¿Qué influencia podemos tener hoy los escritores en las políticas de conducción del Estado? Poca en verdad y en la práctica ninguna. No deja de ser válido aquello del compromiso de los intelectuales con el cambio social. Primero, somos ciudadanos con deberes ineludibles con el país, con el pueblo al que pertenecemos. Menos optimistas que antes, desconfiamos de la demagogia literaria, sobre todo de aquella en la que cayeron nuestros mentores quienes opinaban que trayendo el discurso partidista al arte literario se apuntalaba la justicia a la par que se hacía buena literatura. La proclama política ostentosamente interesada no se aviene bien con el verdadero arte que, en esencia, es disidencia, desinterés, ruptura y búsqueda de libertad.
Nuestra generación (la llamada “del 60”) creció en el supuesto de que los intelectuales, por el hecho de profesar un oficio que se concentra en manejar ideas, ejercer la crítica y proponer utopías, conformaban una clase privilegiada y culta cuyo destino no era otro que medrar de la burocracia pública (la “nueva clase” de Milovan Djilas), circunstancia que alentó la vanidosa creencia de ser, algo así, como “el poder tras el trono”. La proclividad del intelectual al diletantismo -sazonado, a veces, de auténtico saber y otras, de mera facundia- unida al ejercicio de la retórica le confería prerrogativas en una sociedad como la nuestra en la que las claves de la política eran manejadas por los propietarios de anacrónicos partidos quienes, además, fungían de hermeneutas, historiadores, escribas y letrados.

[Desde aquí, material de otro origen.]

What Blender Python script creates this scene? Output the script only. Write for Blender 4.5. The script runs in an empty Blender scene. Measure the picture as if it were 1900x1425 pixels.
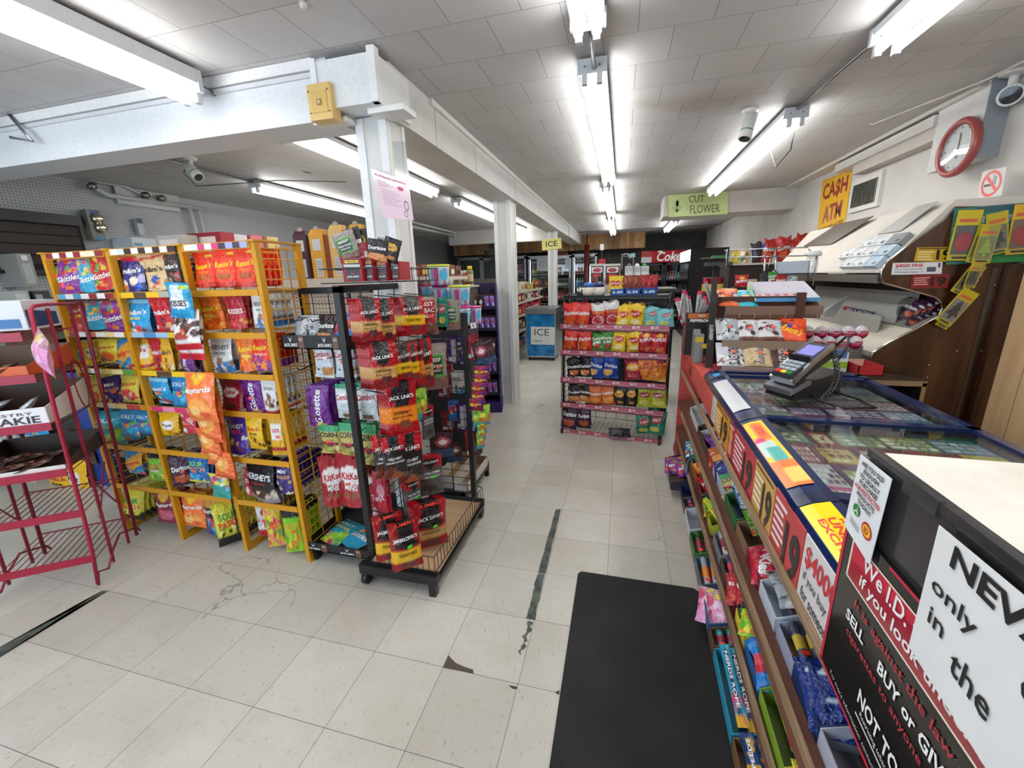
import bpy, bmesh, math, random
import numpy as np
from mathutils import Vector, Matrix, noise
PI = math.pi
rnd = random.Random(7)
scn = bpy.context.scene
col0 = scn.collection
# ------------------------------------------------------------------ camera, world, exposure
F, YAW, PITCH, ROLL, CH = 761.03, -0.26225, -0.25609, -0.02972, 1.4813
_f = Vector((math.sin(YAW)*math.cos(PITCH), math.cos(YAW)*math.cos(PITCH), math.sin(PITCH)))
_r = Vector((math.cos(YAW), -math.sin(YAW), 0)); _u = _r.cross(_f)
CR = _r*math.cos(ROLL)+_u*math.sin(ROLL); CU = _u*math.cos(ROLL)-_r*math.sin(ROLL); CF = _f
CO = Vector((0, 0, CH))
cam = bpy.data.cameras.new('camera'); camo = bpy.data.objects.new('camera', cam); col0.objects.link(camo)
cam.sensor_width = 36; cam.lens = F/1900*36; cam.clip_start = .02; cam.clip_end = 100
mw = Matrix((CR, CU, -CF)).transposed().to_4x4(); mw.translation = CO; camo.matrix_world = mw
scn.camera = camo
scn.view_settings.view_transform = 'Standard'; scn.view_settings.look = 'None'
scn.view_settings.exposure = 0.36; scn.view_settings.gamma = 1
scn.view_settings.use_curve_mapping = False
cy = scn.cycles
cy.max_bounces = 7; cy.diffuse_bounces = 3; cy.glossy_bounces = 3; cy.transmission_bounces = 6; cy.transparent_max_bounces = 10
cy.caustics_reflective = False; cy.caustics_refractive = False; cy.use_denoising = True; cy.sample_clamp_indirect = 4
CEIL = 2.51; XL, XR, YB, YF = -5.15, 2.15, 12.6, -2.2
w = bpy.data.worlds.new('world'); scn.world = w; w.use_nodes = True
w.node_tree.nodes['Background'].inputs[0].default_value = (.62, .78, 1, 1); w.node_tree.nodes['Background'].inputs[1].default_value = 1.0

def area(name, loc, rot, sx, sy, power, color):
    l = bpy.data.lights.new(name, 'AREA'); l.shape = 'RECTANGLE'; l.size = sx; l.size_y = sy; l.energy = power; l.color = color
    o = bpy.data.objects.new(name, l); o.location = loc; o.rotation_euler = rot; col0.objects.link(o); o['kind'] = 'helper'; return o
# daylight through the shop window behind the camera
area('window_daylight', (-2.4, YF+.06, 1.35), (PI/2, 0, 0), 3.6, 1.5, 60, (.72, .86, 1))

def ray(x, y): return CF + CR*((x-950)/F) - CU*((y-712.5)/F)
def atY(x, y, Y): d = ray(x, y); return CO + d*(Y/d.y)
def atX(x, y, X): d = ray(x, y); return CO + d*(X/d.x)
def atZ(x, y, Z): d = ray(x, y); return CO + d*((Z-CH)/d.z)

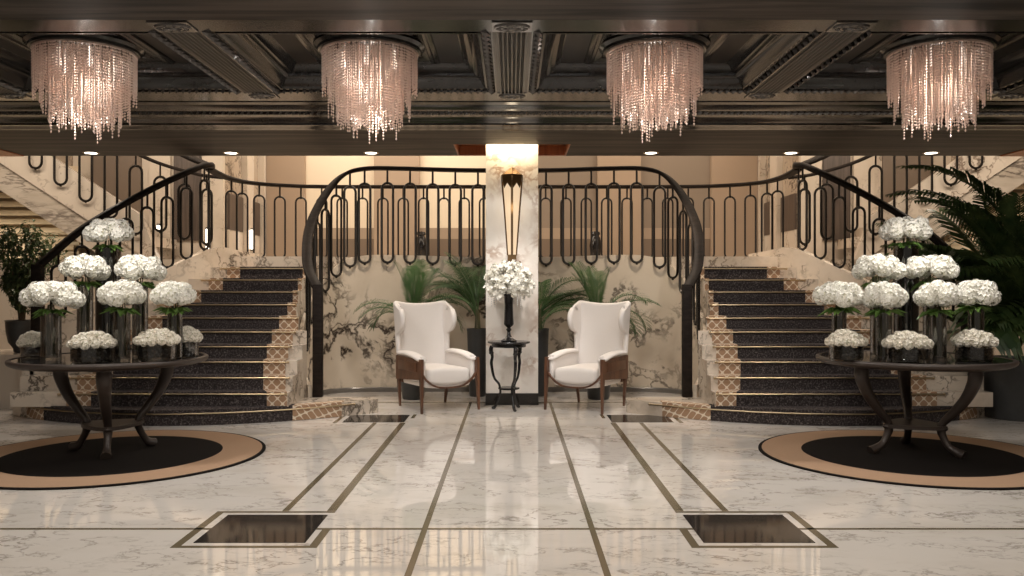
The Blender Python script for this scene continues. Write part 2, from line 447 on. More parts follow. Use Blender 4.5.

Bien sabemos que la voz del intelectual rara vez alcanza los oídos del poder. Su proverbial independencia de espíritu ha hecho que, por lo general, sean vistos bajo sospecha por los pudientes y sus servidores. Aquella vanagloria, aquella opinión que los intelectuales guardábamos de nosotros (valoración que nos hacía creer que teníamos la respuesta a los interrogantes, que conocíamos la clave de las transformaciones), nos hacía sentir optimistas pensando que un libro nuestro podía desencadenar procesos de cambio, vanagloria y opinión que chocan, cada vez más, con la realidad política y comunicacional que hoy experimenta la sociedad en la que los entes difusores de ideas han perdido identidad, llegan desde afuera, a partir de la globalización dominante. Solo después nos dimos cuenta de que los tiempos que corren ya no son, ya no podían ser, los de un Juan Montalvo ni siquiera los de un Jorge Icaza.
Aquellos revolucionarios de cafetín de los años 60 pronto hicieron mutis por el foro; hoy se los halla solamente en sus novelas; es allí donde, con nostalgia, teorizan acerca de sus “desencuentros”.
Quizás el hablar por aquellos hermanos que no encuentran todavía sus palabras signifique, para los escritores de hoy, el hallar un sentido, más próximo y más humano, a esa solidaridad y a ese compromiso nunca desmentidos con nuestro país y nuestro pueblo.